Bagikan:

JAKARTA - Interupsi anggota Fraksi PKS, Fahmy Alaydroes, dalam sidang paripurna DPR yang menjadi polemik dinilai bagian dari strategi komunikasi fraksi oposisi tersebut untuk mendapat perhatian publik.

Sebab, kalau hanya mengandalkan kekuatan politik yang lemah di parlemen saat ini, suara PKS tidak akan terdengar oleh masyarakat luas.

"Kalau bahasa gampangnya ini strategi ‘cari panggung’, karena PKS sadar kekuatan politik mereka lemah di DPR RI, fraksi oposisi juga lemah. Kalau kita lihat, bukan kali ini saja PKS memanfaatkan interupsi di sidang paripurna untuk memasukkan agenda lain," kata pengajar komunikasi politik Universitas Indonesia, Ari Junaedi, Selasa 9 November.

Dari 575 anggota DPR RI, jumlah anggota fraksi oposisi di DPR hanya 104 anggota (18 persen). Detailnya, Fraksi PKS 50 orang dan Fraksi Demokrat 54 orang. Sangat jomplang dengan fraksi pendukung pemerintah yang berjumlah 80 persen lebih.

Menurut Ari, kalau Fraksi PKS mengandalkan kekuatan politik oposisi untuk mengusung agenda mereka sendiri cukup sulit.

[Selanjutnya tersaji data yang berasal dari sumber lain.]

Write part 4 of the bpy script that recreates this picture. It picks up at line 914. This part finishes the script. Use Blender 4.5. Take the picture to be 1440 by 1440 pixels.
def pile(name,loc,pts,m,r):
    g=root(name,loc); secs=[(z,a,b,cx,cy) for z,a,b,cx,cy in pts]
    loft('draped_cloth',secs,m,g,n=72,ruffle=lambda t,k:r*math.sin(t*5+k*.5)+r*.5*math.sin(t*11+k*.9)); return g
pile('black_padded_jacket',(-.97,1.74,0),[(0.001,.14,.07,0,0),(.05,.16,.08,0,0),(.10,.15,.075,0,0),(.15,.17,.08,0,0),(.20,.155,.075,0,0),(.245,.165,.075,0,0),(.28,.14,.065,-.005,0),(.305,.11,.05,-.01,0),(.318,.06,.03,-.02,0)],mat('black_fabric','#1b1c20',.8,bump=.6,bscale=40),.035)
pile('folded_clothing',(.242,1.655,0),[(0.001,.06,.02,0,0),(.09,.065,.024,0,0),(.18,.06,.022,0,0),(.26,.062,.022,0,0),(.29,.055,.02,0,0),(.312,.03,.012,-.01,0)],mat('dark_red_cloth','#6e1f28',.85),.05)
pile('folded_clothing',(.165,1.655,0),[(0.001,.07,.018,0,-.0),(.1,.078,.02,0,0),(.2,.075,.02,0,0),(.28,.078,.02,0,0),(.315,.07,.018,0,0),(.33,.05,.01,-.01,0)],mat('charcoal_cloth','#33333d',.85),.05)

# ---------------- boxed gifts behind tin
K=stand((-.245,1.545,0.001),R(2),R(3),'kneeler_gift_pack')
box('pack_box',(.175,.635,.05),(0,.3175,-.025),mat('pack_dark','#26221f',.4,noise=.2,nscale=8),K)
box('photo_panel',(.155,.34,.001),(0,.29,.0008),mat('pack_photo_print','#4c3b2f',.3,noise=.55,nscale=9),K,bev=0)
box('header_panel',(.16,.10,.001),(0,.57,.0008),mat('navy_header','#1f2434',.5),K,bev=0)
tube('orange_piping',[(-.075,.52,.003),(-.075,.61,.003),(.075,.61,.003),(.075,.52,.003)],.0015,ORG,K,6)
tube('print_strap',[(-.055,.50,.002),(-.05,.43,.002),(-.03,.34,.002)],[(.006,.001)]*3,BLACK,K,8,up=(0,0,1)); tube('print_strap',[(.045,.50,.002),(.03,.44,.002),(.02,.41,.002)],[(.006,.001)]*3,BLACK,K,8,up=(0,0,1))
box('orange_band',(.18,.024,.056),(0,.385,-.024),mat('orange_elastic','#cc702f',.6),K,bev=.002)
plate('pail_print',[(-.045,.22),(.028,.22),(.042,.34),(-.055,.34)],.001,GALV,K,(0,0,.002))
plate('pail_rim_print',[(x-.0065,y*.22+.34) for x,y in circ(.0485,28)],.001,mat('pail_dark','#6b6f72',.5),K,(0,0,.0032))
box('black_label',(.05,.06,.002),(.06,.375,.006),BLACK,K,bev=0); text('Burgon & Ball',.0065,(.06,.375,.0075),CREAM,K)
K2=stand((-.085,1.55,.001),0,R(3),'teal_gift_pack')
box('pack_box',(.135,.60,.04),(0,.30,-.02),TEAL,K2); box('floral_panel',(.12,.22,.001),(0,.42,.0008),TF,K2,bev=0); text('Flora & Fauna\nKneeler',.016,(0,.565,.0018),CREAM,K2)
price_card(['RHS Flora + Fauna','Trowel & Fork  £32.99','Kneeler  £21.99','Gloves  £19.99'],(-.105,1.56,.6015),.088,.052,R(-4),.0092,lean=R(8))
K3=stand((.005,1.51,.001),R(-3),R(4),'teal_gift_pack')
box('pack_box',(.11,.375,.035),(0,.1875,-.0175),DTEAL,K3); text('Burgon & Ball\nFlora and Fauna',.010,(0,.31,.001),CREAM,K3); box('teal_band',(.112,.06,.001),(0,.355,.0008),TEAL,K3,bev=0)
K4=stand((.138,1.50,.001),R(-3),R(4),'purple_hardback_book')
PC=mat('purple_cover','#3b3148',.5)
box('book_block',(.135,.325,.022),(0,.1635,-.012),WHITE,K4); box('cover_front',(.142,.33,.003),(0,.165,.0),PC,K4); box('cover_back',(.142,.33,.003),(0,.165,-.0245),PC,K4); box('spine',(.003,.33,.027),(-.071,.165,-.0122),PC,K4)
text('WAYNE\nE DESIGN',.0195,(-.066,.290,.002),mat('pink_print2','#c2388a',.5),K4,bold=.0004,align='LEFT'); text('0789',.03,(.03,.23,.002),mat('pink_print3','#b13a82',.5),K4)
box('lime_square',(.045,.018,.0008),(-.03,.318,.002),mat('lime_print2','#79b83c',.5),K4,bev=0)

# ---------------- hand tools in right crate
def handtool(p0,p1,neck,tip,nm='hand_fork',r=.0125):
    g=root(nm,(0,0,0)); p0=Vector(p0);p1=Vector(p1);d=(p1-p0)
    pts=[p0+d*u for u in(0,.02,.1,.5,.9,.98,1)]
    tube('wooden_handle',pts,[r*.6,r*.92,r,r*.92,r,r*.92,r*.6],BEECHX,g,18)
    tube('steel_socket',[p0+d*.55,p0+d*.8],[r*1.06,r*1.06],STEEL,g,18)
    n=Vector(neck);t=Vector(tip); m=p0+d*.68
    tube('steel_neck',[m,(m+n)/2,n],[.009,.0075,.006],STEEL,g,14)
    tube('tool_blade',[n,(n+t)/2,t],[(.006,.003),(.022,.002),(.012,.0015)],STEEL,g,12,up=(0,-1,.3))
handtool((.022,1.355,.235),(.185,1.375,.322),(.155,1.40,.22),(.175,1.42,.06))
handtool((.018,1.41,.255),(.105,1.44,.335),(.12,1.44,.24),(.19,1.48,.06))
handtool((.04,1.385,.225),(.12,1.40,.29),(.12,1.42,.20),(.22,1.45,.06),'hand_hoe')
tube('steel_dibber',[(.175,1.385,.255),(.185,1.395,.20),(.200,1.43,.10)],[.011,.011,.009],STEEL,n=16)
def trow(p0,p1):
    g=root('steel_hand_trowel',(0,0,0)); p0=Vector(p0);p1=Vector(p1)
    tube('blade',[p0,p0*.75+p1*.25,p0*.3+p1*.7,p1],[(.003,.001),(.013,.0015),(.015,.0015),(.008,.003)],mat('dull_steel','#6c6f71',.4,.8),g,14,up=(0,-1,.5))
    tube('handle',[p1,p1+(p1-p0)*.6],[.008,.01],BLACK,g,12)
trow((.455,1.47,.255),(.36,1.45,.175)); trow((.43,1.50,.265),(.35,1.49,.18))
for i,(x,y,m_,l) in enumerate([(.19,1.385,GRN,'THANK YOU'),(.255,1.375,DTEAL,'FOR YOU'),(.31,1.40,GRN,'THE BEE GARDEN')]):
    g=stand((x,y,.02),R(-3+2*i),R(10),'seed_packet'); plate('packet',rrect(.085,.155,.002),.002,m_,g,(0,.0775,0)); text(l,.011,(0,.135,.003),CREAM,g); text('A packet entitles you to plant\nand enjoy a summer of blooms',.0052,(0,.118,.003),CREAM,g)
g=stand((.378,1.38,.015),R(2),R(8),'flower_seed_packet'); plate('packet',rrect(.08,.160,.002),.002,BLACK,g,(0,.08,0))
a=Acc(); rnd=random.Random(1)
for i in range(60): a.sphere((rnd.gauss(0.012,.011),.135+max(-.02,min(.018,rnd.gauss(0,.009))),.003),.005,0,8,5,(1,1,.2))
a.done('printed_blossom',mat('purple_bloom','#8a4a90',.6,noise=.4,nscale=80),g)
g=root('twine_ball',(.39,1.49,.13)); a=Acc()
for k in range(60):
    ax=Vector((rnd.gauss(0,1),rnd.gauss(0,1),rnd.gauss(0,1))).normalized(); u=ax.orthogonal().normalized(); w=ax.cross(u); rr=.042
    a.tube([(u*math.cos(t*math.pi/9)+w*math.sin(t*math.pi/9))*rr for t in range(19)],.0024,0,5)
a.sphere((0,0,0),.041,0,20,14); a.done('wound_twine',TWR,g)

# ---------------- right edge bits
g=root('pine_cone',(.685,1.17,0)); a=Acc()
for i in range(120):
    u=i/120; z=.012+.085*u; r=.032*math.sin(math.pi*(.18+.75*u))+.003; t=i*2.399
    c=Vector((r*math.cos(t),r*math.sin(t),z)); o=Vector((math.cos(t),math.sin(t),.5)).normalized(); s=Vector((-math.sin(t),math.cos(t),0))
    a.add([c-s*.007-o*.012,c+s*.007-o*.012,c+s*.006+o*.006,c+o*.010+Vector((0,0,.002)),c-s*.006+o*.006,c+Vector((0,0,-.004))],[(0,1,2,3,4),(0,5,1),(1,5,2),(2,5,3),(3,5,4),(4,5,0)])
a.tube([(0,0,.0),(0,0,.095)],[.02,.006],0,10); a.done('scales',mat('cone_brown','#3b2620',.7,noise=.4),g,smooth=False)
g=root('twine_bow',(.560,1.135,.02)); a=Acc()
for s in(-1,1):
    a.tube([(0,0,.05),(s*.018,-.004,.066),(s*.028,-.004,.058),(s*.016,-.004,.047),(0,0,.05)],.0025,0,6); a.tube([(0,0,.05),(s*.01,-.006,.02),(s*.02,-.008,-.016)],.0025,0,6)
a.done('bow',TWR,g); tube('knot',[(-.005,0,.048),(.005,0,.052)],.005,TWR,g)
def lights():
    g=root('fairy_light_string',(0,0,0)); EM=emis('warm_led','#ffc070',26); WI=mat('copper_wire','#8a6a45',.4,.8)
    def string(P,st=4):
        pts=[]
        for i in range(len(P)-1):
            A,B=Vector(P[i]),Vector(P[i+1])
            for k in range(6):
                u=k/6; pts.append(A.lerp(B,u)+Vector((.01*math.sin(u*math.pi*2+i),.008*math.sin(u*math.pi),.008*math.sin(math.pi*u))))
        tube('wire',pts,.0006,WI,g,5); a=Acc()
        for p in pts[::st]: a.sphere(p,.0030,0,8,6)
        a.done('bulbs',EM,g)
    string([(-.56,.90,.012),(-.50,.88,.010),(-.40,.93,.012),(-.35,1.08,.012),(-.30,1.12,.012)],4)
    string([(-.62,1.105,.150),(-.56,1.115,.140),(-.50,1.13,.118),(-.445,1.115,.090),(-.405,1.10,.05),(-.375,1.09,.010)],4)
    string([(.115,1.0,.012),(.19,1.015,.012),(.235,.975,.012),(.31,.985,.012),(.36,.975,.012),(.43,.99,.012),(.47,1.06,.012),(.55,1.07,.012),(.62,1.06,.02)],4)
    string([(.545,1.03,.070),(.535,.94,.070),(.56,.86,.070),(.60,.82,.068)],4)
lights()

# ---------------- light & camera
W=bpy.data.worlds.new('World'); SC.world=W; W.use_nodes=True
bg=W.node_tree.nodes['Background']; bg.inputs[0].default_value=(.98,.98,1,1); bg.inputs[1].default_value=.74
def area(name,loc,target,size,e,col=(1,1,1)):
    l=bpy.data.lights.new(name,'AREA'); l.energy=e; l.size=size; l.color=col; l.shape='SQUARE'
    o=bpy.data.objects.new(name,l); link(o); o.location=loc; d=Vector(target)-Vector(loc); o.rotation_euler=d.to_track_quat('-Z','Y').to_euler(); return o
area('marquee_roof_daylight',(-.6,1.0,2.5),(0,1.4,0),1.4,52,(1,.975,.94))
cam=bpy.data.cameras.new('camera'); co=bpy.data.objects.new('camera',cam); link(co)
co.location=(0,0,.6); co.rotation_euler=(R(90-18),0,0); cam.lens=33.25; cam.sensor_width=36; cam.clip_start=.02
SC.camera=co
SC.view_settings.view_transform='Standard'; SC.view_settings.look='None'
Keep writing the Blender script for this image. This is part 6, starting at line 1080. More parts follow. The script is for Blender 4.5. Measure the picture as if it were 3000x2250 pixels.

Terlebih jika agenda tersebut tidak disetujui atau melawan arus fraksi mayoritas pendukung pemerintah.

"Seandainya kekuatan politik PKS dan oposisi kuat, mereka bisa memasukkan agenda yang akan diusung (isu Permendikbud) ke rapat paripurna di rapat Badan Musyawarah. Tapi kan mereka tidak bisa karena terlalu lemah, sehingga tidak bisa mengusulkan agenda lain selain persetujuan calon Panglima TNI yang disetujui mayoritas fraksi,” papar Ari.

“Apalagi agenda rapat paripurna adalah pengesahan atas persetujuan calon panglima TNI yang sudah melalui uji kelayakan dan kepatutan di Komisi I,” imbuh Ari.

Karena tidak bisa mengandalkan kekuatan politik di parlemen, lanjut Ari, Fraksi PKS

menggunakan jalan pintas interupsi di rapat paripurna.

“Karena mereka tahu di rapat paripurna itu kan banyak kamera, ekspos peliputan medianya tinggi, dan PKS sadar betul ini sebagai jalan pintas untuk mendapat perhatian publik,” imbuhnya.

Lebih jauh, Ari menilai aksi cari panggung lewat interupsi Fahmy Alaydroes sah-sah saja sebagai strategi komunikasi oposisi yang lemah di parlemen. Namun, hendaknya interupsi tersebut mengedepankan etika politik.

“Gerutu-gerutu politik tersebut selain tidak elok secara politik, juga seperti kelihatan orang yang patah arang, karena kekuatan politik partainya terlalu lemah untuk mengusulkan agenda. Saya sebut gerutu karena apa yang disampaikan ad hominem, tidak sesuai konteks,” kata Ari.